▶ [DATA EXTRACT]:
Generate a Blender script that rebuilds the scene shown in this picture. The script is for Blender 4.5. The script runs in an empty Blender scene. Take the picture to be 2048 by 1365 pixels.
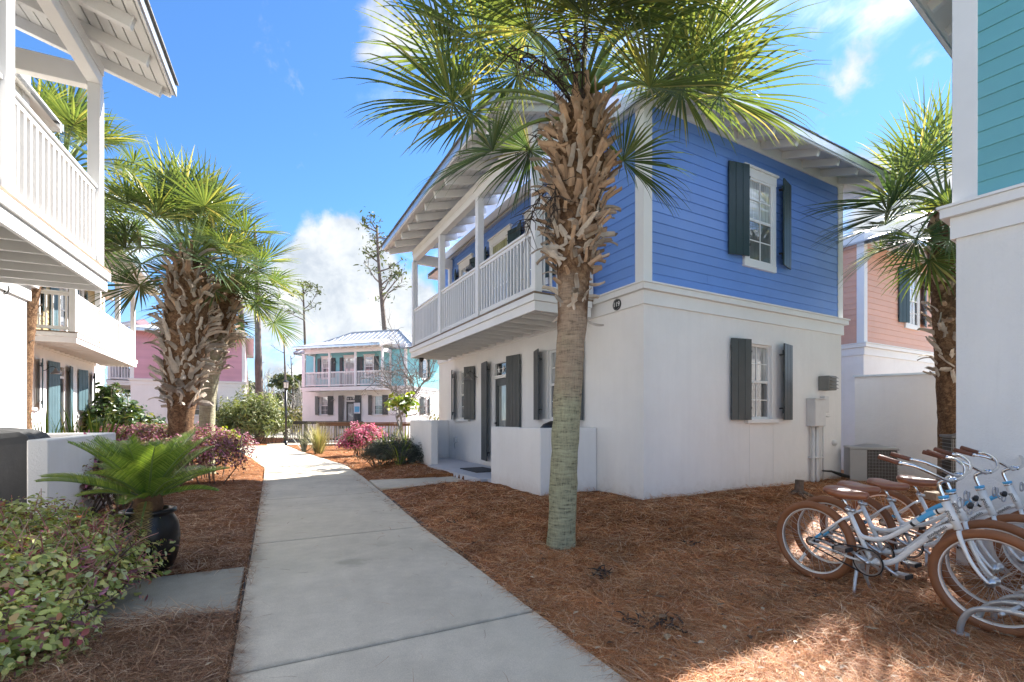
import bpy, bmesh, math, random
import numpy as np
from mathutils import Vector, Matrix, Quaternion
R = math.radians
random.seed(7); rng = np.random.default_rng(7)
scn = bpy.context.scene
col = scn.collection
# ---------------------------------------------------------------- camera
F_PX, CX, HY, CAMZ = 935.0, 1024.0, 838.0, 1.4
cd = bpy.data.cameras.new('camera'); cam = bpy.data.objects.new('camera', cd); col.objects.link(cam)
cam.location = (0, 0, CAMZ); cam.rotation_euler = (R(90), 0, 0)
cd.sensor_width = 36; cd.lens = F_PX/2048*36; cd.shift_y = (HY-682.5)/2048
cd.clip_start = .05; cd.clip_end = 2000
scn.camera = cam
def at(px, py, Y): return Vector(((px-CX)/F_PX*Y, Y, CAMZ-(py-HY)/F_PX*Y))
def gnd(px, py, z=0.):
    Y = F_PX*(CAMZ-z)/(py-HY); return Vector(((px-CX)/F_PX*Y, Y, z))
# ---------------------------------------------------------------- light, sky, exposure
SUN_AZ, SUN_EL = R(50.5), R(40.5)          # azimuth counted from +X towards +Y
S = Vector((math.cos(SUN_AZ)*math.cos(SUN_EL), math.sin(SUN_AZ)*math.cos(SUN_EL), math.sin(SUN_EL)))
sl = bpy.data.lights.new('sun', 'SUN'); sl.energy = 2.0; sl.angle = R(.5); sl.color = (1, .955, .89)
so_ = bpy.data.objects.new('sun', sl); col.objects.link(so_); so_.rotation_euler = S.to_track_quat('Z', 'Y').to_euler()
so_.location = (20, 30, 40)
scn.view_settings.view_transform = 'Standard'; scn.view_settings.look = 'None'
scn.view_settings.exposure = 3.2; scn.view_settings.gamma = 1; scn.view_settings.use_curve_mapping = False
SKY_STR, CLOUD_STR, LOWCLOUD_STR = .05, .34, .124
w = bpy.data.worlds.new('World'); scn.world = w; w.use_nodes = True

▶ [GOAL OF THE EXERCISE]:
Reproduce all of the material exactly, apart from the pictures.

▶ [RESPONSE FOR THIS EXERCISE]:
Generate a Blender script that rebuilds the scene shown in this picture. The script is for Blender 4.5. The script runs in an empty Blender scene. Take the picture to be 2048 by 1365 pixels.
import bpy, bmesh, math, random
import numpy as np
from mathutils import Vector, Matrix, Quaternion
R = math.radians
random.seed(7); rng = np.random.default_rng(7)
scn = bpy.context.scene
col = scn.collection
# ---------------------------------------------------------------- camera
F_PX, CX, HY, CAMZ = 935.0, 1024.0, 838.0, 1.4
cd = bpy.data.cameras.new('camera'); cam = bpy.data.objects.new('camera', cd); col.objects.link(cam)
cam.location = (0, 0, CAMZ); cam.rotation_euler = (R(90), 0, 0)
cd.sensor_width = 36; cd.lens = F_PX/2048*36; cd.shift_y = (HY-682.5)/2048
cd.clip_start = .05; cd.clip_end = 2000
scn.camera = cam
def at(px, py, Y): return Vector(((px-CX)/F_PX*Y, Y, CAMZ-(py-HY)/F_PX*Y))
def gnd(px, py, z=0.):
    Y = F_PX*(CAMZ-z)/(py-HY); return Vector(((px-CX)/F_PX*Y, Y, z))
# ---------------------------------------------------------------- light, sky, exposure
SUN_AZ, SUN_EL = R(50.5), R(40.5)          # azimuth counted from +X towards +Y
S = Vector((math.cos(SUN_AZ)*math.cos(SUN_EL), math.sin(SUN_AZ)*math.cos(SUN_EL), math.sin(SUN_EL)))
sl = bpy.data.lights.new('sun', 'SUN'); sl.energy = 2.0; sl.angle = R(.5); sl.color = (1, .955, .89)
so_ = bpy.data.objects.new('sun', sl); col.objects.link(so_); so_.rotation_euler = S.to_track_quat('Z', 'Y').to_euler()
so_.location = (20, 30, 40)
scn.view_settings.view_transform = 'Standard'; scn.view_settings.look = 'None'
scn.view_settings.exposure = 3.2; scn.view_settings.gamma = 1; scn.view_settings.use_curve_mapping = False
SKY_STR, CLOUD_STR, LOWCLOUD_STR = .05, .34, .124
w = bpy.data.worlds.new('World'); scn.world = w; w.use_nodes = True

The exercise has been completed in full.